Houve outras argúcias, desmentidos, comunicados. Desmenti-os, um por um, durante a campanha jornalística. Sua análise já não é necessária. A prova reunida em vários meses de investigação permitiu que eu acusasse Fernández Suárez de assassinato, coisa que fiz incansavelmente, sem que ele se dignasse a querelar contra mim.
Walsh confronta duas investigações sobre o caso Livraga: a sua própria e a do juiz Belisario Hueyo em La Plata.
Elas praticamente se superpõem e se completam. Em alguns aspectos, a minha era mais detalhada: incluía declarações dos sobreviventes Troxler, Benavídez e Gavino, que estavam exilados na Bolívia e não puderam prestar depoimento ao doutor Hueyo; entrevistas com Horacio di Chiano, Torres, Marcelo e dezenas de testemunhas menores que não passaram pelo gabinete do juiz; e uma cópia fotostática do livro de locutores da Rádio Estado, estabelecendo a hora em foi promulgada a lei marcial.
A tal lei foi promulgada e comunicada à nação pela Rádio Estado às 0h32 do dia 10 de junho de 1956. Portanto, Livraga foi preso quando vigoraram as leis comuns, e, ao prendê-lo, os policiais não o acusaram formalmente de nada. Quem o deteve foi um funcionário civil, Fernández Suárez, o chefe de polícia da província. “Enquanto está preso, Livraga naturalmente não comete crime nenhum. Esse dia acaba — como todos — à meia-noite.”
O argumento central de Walsh é o de que Livraga, preso no dia anterior (antes da meia-noite), não podia ser julgado nem punido senão em conformidade com o Código Penal vigente no momento de sua prisão, que previa garantias, defesa, um juiz natural, um processo.
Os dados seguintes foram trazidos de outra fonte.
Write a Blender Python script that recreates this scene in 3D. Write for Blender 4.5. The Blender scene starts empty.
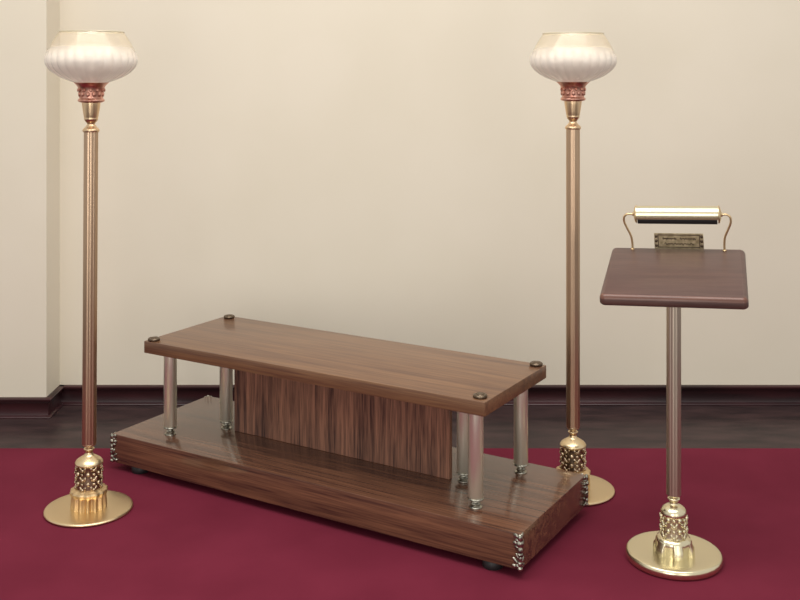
import bpy, bmesh, math, random
from mathutils import Vector, Matrix
random.seed(4)
PI = math.pi
S = bpy.context.scene
COL = S.collection

# ------------------------------------------------------------------ camera
CAM_H = 1.52
cam = bpy.data.cameras.new('camera')
cam.sensor_width = 36.0
cam.lens = 1050 * 36.0 / 800
cam.shift_y = -230 / 800
cam_o = bpy.data.objects.new('camera', cam)
cam_o.location = (0, 0, CAM_H)
cam_o.rotation_euler = (PI / 2, 0, 0)
COL.objects.link(cam_o)
S.camera = cam_o

# ------------------------------------------------------------------ world, lights, exposure
w = bpy.data.worlds.new('studio')
S.world = w
w.use_nodes = True
bg = w.node_tree.nodes['Background']
bg.inputs[0].default_value = (1.0, 0.975, 0.93, 1)
bg.inputs[1].default_value = 0.69


def area(name, loc, target, size, power, color=(1, 0.965, 0.915), size_y=None):
    l = bpy.data.lights.new(name, 'AREA')
    l.energy = power
    l.color = color
    l.size = size
    if size_y:
        l.shape = 'RECTANGLE'
        l.size_y = size_y
    o = bpy.data.objects.new(name, l)
    o.location = loc
    d = Vector(target) - Vector(loc)
    o.rotation_euler = d.to_track_quat('-Z', 'Y').to_euler()
    COL.objects.link(o)
    return o


area('key_softbox', (-1.0, -0.8, 1.1), (-0.2, 4.4, 0.5), 1.5, 34, size_y=1.9)
area('fill_softbox', (1.5, -0.8, 1.1), (0.5, 4.4, 0.5), 1.2, 15, size_y=1.9)
area('top_softbox', (-0.2, 2.2, 4.4), (-0.2, 2.3, 0.0), 4.6, 178, size_y=2.4)
S.view_settings.view_transform = 'Standard'
S.view_settings.look = 'None'
S.view_settings.gamma = 1
S.view_settings.exposure = 0.0
S.view_settings.use_curve_mapping = False


# ------------------------------------------------------------------ materials
def lin(c):
    return tuple(((v / 255) / 12.92 if v / 255 <= 0.04045 else ((v / 255 + 0.055) / 1.055) ** 2.4) for v in c)


def mat(name, col, rough=0.5, metal=0.0, coat=0.0, spec=0.5):
    m = bpy.data.materials.new(name)
    m.use_nodes = True
    b = m.node_tree.nodes['Principled BSDF']
    b.inputs['Base Color'].default_value = (*col, 1)
    b.inputs['Roughness'].default_value = rough
    b.inputs['Metallic'].default_value = metal
    b.inputs['Coat Weight'].default_value = coat
    b.inputs['Specular IOR Level'].default_value = spec
    return m


def noise_color(m, c1, c2, scale, stretch=(1, 1, 1), detail=4, lo=0.35, hi=0.65, distortion=0.0, bump=0.0):
    nt = m.node_tree
    b = nt.nodes['Principled BSDF']
    tc = nt.nodes.new('ShaderNodeTexCoord')
    mp = nt.nodes.new('ShaderNodeMapping')
    mp.inputs['Scale'].default_value = stretch
    n = nt.nodes.new('ShaderNodeTexNoise')
    n.inputs['Scale'].default_value = scale
    n.inputs['Detail'].default_value = detail
    n.inputs['Distortion'].default_value = distortion
    r = nt.nodes.new('ShaderNodeValToRGB')
    r.color_ramp.elements[0].position = lo
    r.color_ramp.elements[1].position = hi
    r.color_ramp.elements[0].color = (*c1, 1)
    r.color_ramp.elements[1].color = (*c2, 1)
    nt.links.new(tc.outputs['Object'], mp.inputs[0])
    nt.links.new(mp.outputs[0], n.inputs['Vector'])
    nt.links.new(n.outputs['Fac'], r.inputs[0])
    nt.links.new(r.outputs[0], b.inputs['Base Color'])
    if bump:
        bp = nt.nodes.new('ShaderNodeBump')
        bp.inputs['Strength'].default_value = bump
        bp.inputs['Distance'].default_value = 0.002
        nt.links.new(n.outputs['Fac'], bp.inputs['Height'])
        nt.links.new(bp.outputs[0], b.inputs['Normal'])
    return m


def wood(name, dark, light, stretch, rough=0.3, coat=0.0, scale=1.0, spec=0.5):
    """Walnut veneer: long cathedral streaks plus fine pores, along the axis with the small stretch."""
    m = mat(name, light, rough, 0, coat, spec)
    nt = m.node_tree
    b = nt.nodes['Principled BSDF']
    tc = nt.nodes.new('ShaderNodeTexCoord')

    def layer(k, detail, dist):
        mp = nt.nodes.new('ShaderNodeMapping')
        mp.inputs['Scale'].default_value = [s * k for s in stretch]
        n = nt.nodes.new('ShaderNodeTexNoise')
        n.inputs['Scale'].default_value = scale
        n.inputs['Detail'].default_value = detail
        n.inputs['Distortion'].default_value = dist
        nt.links.new(tc.outputs['Object'], mp.inputs[0])
        nt.links.new(mp.outputs[0], n.inputs['Vector'])
        return n.outputs['Fac']
    a = layer(1.0, 3, 0.9)
    f = layer(5.0, 3, 0.2)
    mx = nt.nodes.new('ShaderNodeMath')
    mx.operation = 'MULTIPLY_ADD'
    mx.inputs[1].default_value = 0.45
    nt.links.new(f, mx.inputs[0])
    mm = nt.nodes.new('ShaderNodeMath')
    mm.operation = 'MULTIPLY'
    mm.inputs[1].default_value = 0.55
    nt.links.new(a, mm.inputs[0])
    nt.links.new(mm.outputs[0], mx.inputs[2])
    r = nt.nodes.new('ShaderNodeValToRGB')
    r.color_ramp.elements[0].position = 0.36
    r.color_ramp.elements[1].position = 0.64
    r.color_ramp.elements[0].color = (*dark, 1)
    r.color_ramp.elements[1].color = (*light, 1)
    nt.links.new(mx.outputs[0], r.inputs[0])
    nt.links.new(r.outputs[0], b.inputs['Base Color'])
    return m


M = {}
M['wall'] = noise_color(mat('beige_wall_paint', lin((218, 206, 186)), 0.8),
                        lin((220, 211, 193)), lin((223, 214, 197)), 2.0)
M['carpet'] = noise_color(mat('burgundy_carpet', lin((112, 38, 58)), 0.95, spec=0.1),
                          lin((100, 31, 48)), lin((109, 36, 54)), 3.0, detail=8, bump=0.3)
M['floor'] = noise_color(mat('dark_floor', lin((62, 48, 48)), 0.3, spec=0.10),
                         lin((48, 38, 39)), lin((68, 52, 52)), 5.0, (1, 3, 1), detail=5)
M['base_trim'] = noise_color(mat('dark_mahogany_trim', lin((52, 28, 32)), 0.3),
                             lin((36, 19, 22)), lin((62, 29, 33)), 2.0, (1, 8, 8))
WD, WL = lin((88, 58, 43)), lin((126, 91, 63))
M['walnut_long'] = wood('walnut_long_grain', WD, WL, (1.3, 42, 42), 0.36, coat=0.2)
M['walnut_plinth'] = wood('dark_walnut_long_grain', lin((60, 37, 31)), lin((120, 82, 61)), (1.2, 42, 42), 0.27, coat=0.42)
M['walnut_up'] = wood('walnut_upright_grain', lin((62, 40, 36)), lin((158, 112, 90)), (48, 48, 2.2), 0.35)
M['lectern_wood'] = wood('dark_walnut', lin((70, 48, 46)), lin((92, 66, 60)), (2, 30, 30), 0.38, coat=0.0)
M['edge_highlight'] = wood('reddish_walnut_highlight', lin((86, 54, 45)), lin((112, 74, 60)), (2, 30, 30), 0.3)  # lighter, redder walnut: the bullnose highlight put into the colour
M['brass'] = mat('brass', (0.76, 0.60, 0.37), 0.33, 1)
M['brass_satin'] = mat('satin_brass', (0.72, 0.53, 0.30), 0.38, 1)
M['brass_antique_pale'] = mat('aged_pale_brass', (0.66, 0.60, 0.43), 0.38, 1)
M['brass_pale'] = mat('pale_brass', (0.80, 0.72, 0.50), 0.27, 1)
M['copper'] = mat('brown_copper', (0.53, 0.375, 0.255), 0.33, 1)
M['copper_red'] = noise_color(mat('red_copper', (0.62, 0.30, 0.22), 0.35, 1),
                              (0.50, 0.22, 0.16), (0.74, 0.42, 0.33), 60)
M['pole_tan'] = mat('tan_bronze', (0.54, 0.46, 0.37), 0.38, 1)
M['nickel'] = mat('satin_nickel', (0.84, 0.83, 0.70), 0.36, 0.85)
M['antique'] = noise_color(mat('antique_brass', (0.4, 0.3, 0.18), 0.3, 1),
                           (0.34, 0.25, 0.16), (0.74, 0.60, 0.42), 70)
M['antique_silver'] = noise_color(mat('antique_silver', (0.6, 0.57, 0.5), 0.3, 1),
                                  (0.16, 0.155, 0.13), (0.52, 0.50, 0.42), 110)
M['dark_bronze'] = mat('dark_bronze', (0.16, 0.12, 0.085), 0.3, 1)
M['black'] = mat('black_rubber_and_shadow', (0.012, 0.012, 0.013), 0.5)
M['drum_ground'] = mat('patinated_brass', (0.30, 0.22, 0.15), 0.35, 1)
M['antique_plate'] = noise_color(mat('old_plate_brass', (0.5, 0.42, 0.26), 0.35, 1), (0.40, 0.33, 0.20), (0.68, 0.58, 0.38), 55)
M['copper_gold'] = mat('coppery_gold', (0.74, 0.53, 0.33), 0.3, 1)
M['glass_edge'] = mat('glass_edge', lin((196, 186, 160)), 0.12)
M['bulb'] = mat('frosted_bulb', (0.9, 0.88, 0.84), 0.4)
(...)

Mas o parecer do procurador e a sentença da Corte resultaram numa sinistra corrupção das normas jurídicas, ocorrência terrivelmente comum em países afundados em violência política.
Esta narrativa incrível nos remete a absurdos kafkianos, com a diferença de que se trata do real. Um real tão insano que não podia ser descrito como ficção. Embora narre fatos que aconteceram de verdade, o relato é eminentemente político e não tem nem mesmo como se misturar com o “realismo”. “O realismo precisa de visão”, afirma com precisão a pesquisadora Natalia Brizuela, no posfácio. “Operação Massacre e outros textos posteriores de Walsh se constituem a partir do que não se vê, do que não se sabe, do impossível, dos mortos que vivem.”
Questão central da obra é a ausência de sentido, o nonsense. Em lugar do detetive Daniel de seus romances policiais (Walsh antes publicara alguns), o investigador aqui é o próprio autor, talvez o primeiro detetive literário da Argentina moderna. (Talento para tal não lhe faltava. Mestre da criptografia, Walsh decifrou um telegrama norte-americano que pretendia ser comercial, mas que na verdade continha detalhes sobre a invasão de Cuba pela Baía dos Porcos, em abril de 1961. Graças a esse trabalho, a invasão não tomou Cuba de surpresa e fracassou.)
Nesta obra jornalística magnífica, o mítico Walsh trabalhou com afinco e afeto as memórias fotográficas de Livraga e os sentimentos de viúvas, órfãos, conspiradores, asilados, fugitivos, delatores presumidos, heróis anônimos e outros sobreviventes que adotaram identidade falsa ou se exilaram na Bolívia. A apuração é tão minuciosa quanto impressionante.
Com mais de 40 edições na Argentina, o livro figura hoje entre as obras mais importantes da literatura histórica latino-americana e inspirou autores importantes como Ricardo Piglia. Walsh estremeceu a divisão ortodoxa que separava a literatura e o jornalismo em seu país. Por outro lado, a experiência afastou-o para sempre da ficção e o vinculou à política. Foi dado como desaparecido dede 1977, quando escreveu uma carta de repúdio à Junta Militar golpista encabeçada por Jorge Rafael Videla.